Insert de cheminée et décennale : revirement de la jurisprudence
Insert de cheminée : l’adjonction d’un élément d’équipement dissociable sur un existant n’est plus éligible aux garanties légales de responsabilité (3ème Civ, 21 mars 2024, n° 22-18.694).
Depuis des décisions de 2017 (3ème Civ, 15 juin 2017, n° 16-19.640 ; 3ème Civ, 14 septembre 2017, n° 16-17.323), la Cour de Cassation jugeait que les désordres affectant des éléments d’équipement, dissociables ou non, d’origine ou installés sur existant, tels qu’un insert de cheminée, relevaient de la responsabilité décennale s’ils rendaient l’ouvrage dans son ensemble impropre à sa destination.
Aux termes de cet arrêt du 21 mars 2024, la Haute Juridiction effectue un revirement spectaculaire moins de sept ans plus tard.

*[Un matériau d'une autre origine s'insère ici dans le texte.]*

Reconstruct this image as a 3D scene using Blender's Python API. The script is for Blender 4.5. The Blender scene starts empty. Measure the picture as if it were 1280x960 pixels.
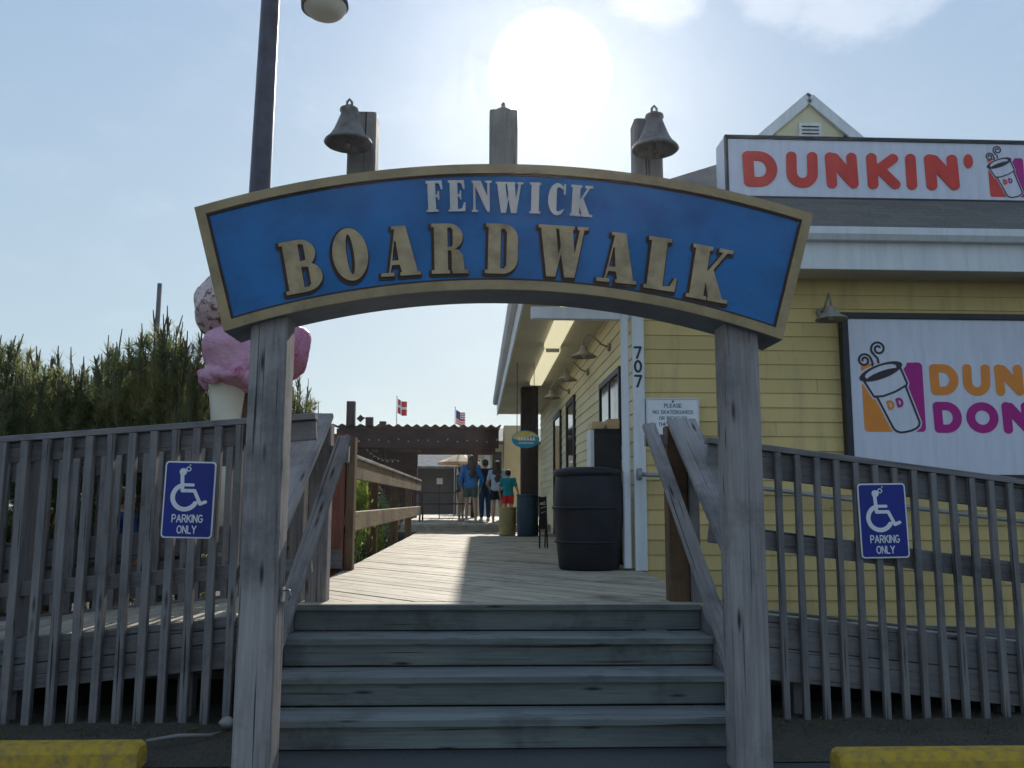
import bpy, bmesh, math, random
import numpy as np
from mathutils import Vector, Matrix, Euler
random.seed(7)
S = bpy.context.scene
COL = S.collection
PI = math.pi
R = math.radians

# ---------------------------------------------------------------- camera, sky, sun
cam = bpy.data.cameras.new('camera'); camo = bpy.data.objects.new('camera', cam); COL.objects.link(camo)
cam.sensor_width = 36; cam.lens = 36*1073/1280; cam.clip_start = 0.05; cam.clip_end = 3000
EYE = Vector((0, 0, 1.34))
camo.matrix_world = Matrix.Translation(EYE) @ Matrix.Rotation(R(-2.27), 4, 'Z') @ Matrix.Rotation(R(97.8), 4, 'X') @ Matrix.Rotation(R(0.2), 4, 'Z')
S.camera = camo
SUN_EL, SUN_AZ = 27.65, 4.9
sunv = Vector((math.sin(R(SUN_AZ))*math.cos(R(SUN_EL)), math.cos(R(SUN_AZ))*math.cos(R(SUN_EL)), math.sin(R(SUN_EL))))
W = bpy.data.worlds.new('World'); S.world = W; W.use_nodes = True
def build_world():
    nt = W.node_tree; n = nt.nodes; l = nt.links; n.clear()
    out = n.new('ShaderNodeOutputWorld')
    sky = n.new('ShaderNodeTexSky'); sky.sky_type = 'NISHITA'; sky.sun_disc = False
    sky.sun_elevation = R(SUN_EL); sky.sun_rotation = R(SUN_AZ)
    sky.air_density = 1.0; sky.dust_density = 1.2; sky.ozone_density = 1.6; sky.altitude = 0
    bg = n.new('ShaderNodeBackground'); bg.inputs[1].default_value = SKY
    tc = n.new('ShaderNodeTexCoord')
    # thin high cloud: a milky veil plus a few wisps, and the bright disc of the hazy sun
    dot = n.new('ShaderNodeVectorMath'); dot.operation = 'DOT_PRODUCT'; dot.inputs[1].default_value = sunv
    l.new(tc.outputs['Generated'], dot.inputs[0])
    rp = n.new('ShaderNodeValToRGB'); rp.color_ramp.interpolation = 'EASE'
    e = rp.color_ramp.elements
    e[0].position = 0.0; e[0].color = (0, 0, 0, 1)
    e[1].position = 1.0; e[1].color = (1, 1, 1, 1)
    mr = n.new('ShaderNodeMapRange'); mr.inputs[1].default_value = math.cos(R(4.0)); mr.inputs[2].default_value = math.cos(R(2.9))
    l.new(dot.outputs['Value'], mr.inputs[0]); l.new(mr.outputs[0], rp.inputs[0])
    bgs = n.new('ShaderNodeBackground'); bgs.inputs[0].default_value = (1, .985, .95, 1)
    m1 = n.new('ShaderNodeMath'); m1.operation = 'MULTIPLY'; m1.inputs[1].default_value = 1.0
    l.new(rp.outputs[0], m1.inputs[0])
    # wide aureole
    mr2 = n.new('ShaderNodeMapRange'); mr2.inputs[1].default_value = math.cos(R(17)); mr2.inputs[2].default_value = 1.0
    l.new(dot.outputs['Value'], mr2.inputs[0])
    pw = n.new('ShaderNodeMath'); pw.operation = 'POWER'; pw.inputs[1].default_value = 3.2; l.new(mr2.outputs[0], pw.inputs[0])
    m2 = n.new('ShaderNodeMath'); m2.operation = 'MULTIPLY'; m2.inputs[1].default_value = .10; l.new(pw.outputs[0], m2.inputs[0])
    ad = n.new('ShaderNodeMath'); ad.operation = 'ADD'; l.new(m1.outputs[0], ad.inputs[0]); l.new(m2.outputs[0], ad.inputs[1])
    l.new(ad.outputs[0], bgs.inputs[1])
    # veil
    bgv = n.new('ShaderNodeBackground'); bgv.inputs[1].default_value = VEIL
    sz = n.new('ShaderNodeSeparateXYZ'); l.new(tc.outputs['Generated'], sz.inputs[0])
    rv = n.new('ShaderNodeValToRGB'); ev = rv.color_ramp.elements
    ev[0].position = 0.0; ev[0].color = (.74, .93, 1.0, 1); ev[1].position = .62; ev[1].color = (.44, .65, .97, 1)
    l.new(sz.outputs['Z'], rv.inputs[0]); l.new(rv.outputs[0], bgv.inputs[0])
    # wisps
    mp = n.new('ShaderNodeMapping'); mp.inputs['Scale'].default_value = (4, 4, 8); l.new(tc.outputs['Generated'], mp.inputs[0])
    nz = n.new('ShaderNodeTexNoise'); nz.inputs['Scale'].default_value = 2.2; nz.inputs['Detail'].default_value = 7; nz.inputs['Roughness'].default_value = .62
    l.new(mp.outputs[0], nz.inputs[0])
    r2 = n.new('ShaderNodeMapRange'); r2.inputs[1].default_value = .50; r2.inputs[2].default_value = .72; l.new(nz.outputs[0], r2.inputs[0])
    # two soft cumulus puffs, ragged by noise
    tot = None
    for dv, wd in (((.368, .764, .530), 6.2), ((.30, .80, .520), 3.2), ((.41, .755, .508), 3.6), ((.19, .82, .545), 4.0), ((-.62, .45, .64), 9.0), ((.2, .3, .93), 12.0)):
        d_ = n.new('ShaderNodeVectorMath'); d_.operation = 'DOT_PRODUCT'; d_.inputs[1].default_value = Vector(dv).normalized(); l.new(tc.outputs['Generated'], d_.inputs[0])
        q = n.new('ShaderNodeMapRange'); q.inputs[1].default_value = math.cos(R(wd)); q.inputs[2].default_value = math.cos(R(wd*.25)); l.new(d_.outputs['Value'], q.inputs[0])
        if tot is None: tot = q.outputs[0]
        else:
            mx = n.new('ShaderNodeMath'); mx.operation = 'MAXIMUM'; l.new(tot, mx.inputs[0]); l.new(q.outputs[0], mx.inputs[1]); tot = mx.outputs[0]
    sm_ = n.new('ShaderNodeMath'); sm_.operation = 'MULTIPLY_ADD'; sm_.inputs[1].default_value = .55; l.new(tot, sm_.inputs[0]); l.new(nz.outputs[0], sm_.inputs[2])
    r3 = n.new('ShaderNodeMapRange'); r3.interpolation_type = 'SMOOTHSTEP'; r3.inputs[1].default_value = .62; r3.inputs[2].default_value = .98; l.new(sm_.outputs[0], r3.inputs[0])
    thin = n.new('ShaderNodeMath'); thin.operation = 'MULTIPLY_ADD'; thin.inputs[1].default_value = .16; l.new(r2.outputs[0], thin.inputs[0]); l.new(r3.outputs[0], thin.inputs[2])
    m4 = n.new('ShaderNodeMath'); m4.operation = 'MULTIPLY'; m4.inputs[1].default_value = .20; l.new(thin.outputs[0], m4.inputs[0])
    bgc = n.new('ShaderNodeBackground'); bgc.inputs[0].default_value = (1, .86, .70, 1); l.new(m4.outputs[0], bgc.inputs[1])
    l.new(sky.outputs[0], bg.inputs[0])
    cur = bg.outputs[0]
    for b in (bgs, bgv, bgc):
        a = n.new('ShaderNodeAddShader'); l.new(cur, a.inputs[0]); l.new(b.outputs[0], a.inputs[1]); cur = a.outputs[0]
    l.new(cur, out.inputs[0])
SKY = 0.012; VEIL = 0.60
build_world()
sl = bpy.data.lights.new('sun', 'SUN'); sl.energy = 5.0; sl.angle = R(.9); sl.color = (1, .93, .82)
so = bpy.data.objects.new('sun', sl); COL.objects.link(so); so.rotation_euler = sunv.to_track_quat('Z', 'Y').to_euler(); so.location = (3, 30, 18)
S.view_settings.view_transform = 'Standard'; S.view_settings.look = 'None'; S.view_settings.gamma = 1
S.view_settings.exposure = 0.14
S.view_settings.use_curve_mapping = False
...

Dans cette affaire, un couple avait confié à une entreprise l’installation d’un insert dans la cheminée de leur maison.
Un incendie était survenu un an plus tard, détruisant l’intégralité de la maison. Le couple a alors assigné l’entreprise et son assureur en indemnisation.
Les Juges d’Appel avaient prononcé la condamnation de l’assureur in solidum avec son assuré, sur le fondement de la responsabilité civile décennale. Cette affaire donne l’occasion à la Cour de Cassation de revenir sur sa jurisprudence.
Lors de la publication de son arrêt de 2017, la Cour de Cassation avait incité les constructeurs à souscrire l’assurance obligatoire, même pour la simple installation d’un élément d’équipement dissociable.
Elle visait, comme elle l’explique dans cet arrêt de 2024, à assurer une meilleure protection des maîtres d’ouvrage, tout en simplifiant l’état du droit en ne distinguant plus selon que l’élément d’équipement était d’origine ou seulement adjoint à l’existant, lorsque les dommages l’affectant rendaient l’ouvrage en lui-même impropre à sa destination.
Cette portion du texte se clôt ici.